This week the question of whether pre nuptial agreements should be made legally binding was raised in a report reviewing family law reform for the Centre for Social Justice. Hardly a hot topic you may think unless you happen to be fantastically rich and about to get married? Well actually such a proposal could effectively legalise a situation of grave injustice experienced by a number of Muslim women.
Although it may come as a surprise to many, the islamisation of family law in Britain is at the forefront of the strategy being pursued by some 'non violent' Islamist groups in the UK. Put simply, the strategy of such groups is to bring about a step by step alignment of British law with sharia - either by lobbying for changes to parliamentary law or by pushing test cases through the courts. Illustrative of this was a meeting that government ministers had with leaders of key Islamic organisations immediately after the arrest of a number of Muslims on suspicion of being involved in a terrorist plot centred on Heathrow airport in August 2006. The government ministers aimed to allay the fear that the arrests had generated in the Muslim community. However the Islamic leaders chose this occasion to make two wholly unrelated requests - Islamic festivals to be made UK bank holidays and a partial implementation of sharia in Britain in respect of Islamic family law. The then Communities Secretary, Ruth Kelly rather naively responded by setting up a commission to look into implementing the first of these.
However, if we are to avoid importing and institutionalising the injustices experienced by some women in the Islamic world, then we need to have our eyes much wider open to the agenda of 'non violent' Islamist groups than the present government has, and this includes even seemingly innocent matters such as whether pre nuptial agreements should be made legally binding in the UK.

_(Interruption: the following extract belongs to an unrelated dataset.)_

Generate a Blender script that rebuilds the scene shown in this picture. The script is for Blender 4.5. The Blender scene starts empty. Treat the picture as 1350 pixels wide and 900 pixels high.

Pre nuptial agreements (i.e. agreements made prior to marriage about what would happen in the event of divorce) are based on the assumption that two individuals are freely choosing to spend their lives together. However, in many non western cultures marriage is primarily viewed as being a union between two families, rather than simply between two individuals. A situation, which quite naturally leads to parents being involved in selecting a suitable husband or wife for their children. Now let me say straight away that there is absolutely nothing wrong with arranged marriages where individuals freely decide to follow their parents' choice. I have seen some wonderful arranged marriages that are at least as good as some individually chosen marriages. It needs to be said quite clearly that arranged marriages are emphatically not the same as forced marriages.
However, when marriages - and pre nuptial agreements - are arranged on the basis of sharia a real problem can sometimes emerge. In sharia marriage is regarded primarily as a contract between the two families concerned , a situation that in many ways creates a functional equivalent of pre nuptial agreements. However, sharia states that when a man divorces his wife, which he may do on almost any grounds, he must simply return her dowry - and unless the families agree to additional terms in the marriage contract, that is all the divorced wife may get. The husband keeps the house and everything else. Worse still, if she divorces her husband, for which there are much more limited grounds, she is likely to forfeit even her dowry and can be left both homeless and penniless - as the plight of all too many women in Islamic countries testifies. Such injustices must never be institutionalised in British law.
Whatever the merits of making pre nuptial agreements legally binding - and I remain to be convinced that they will actually strengthen marriage - such a law would unfortunately be used by a minority as a back door route to introducing sharia into Britain. The injustices that sharia imposes on women must never be allowed to be institutionalised in British law.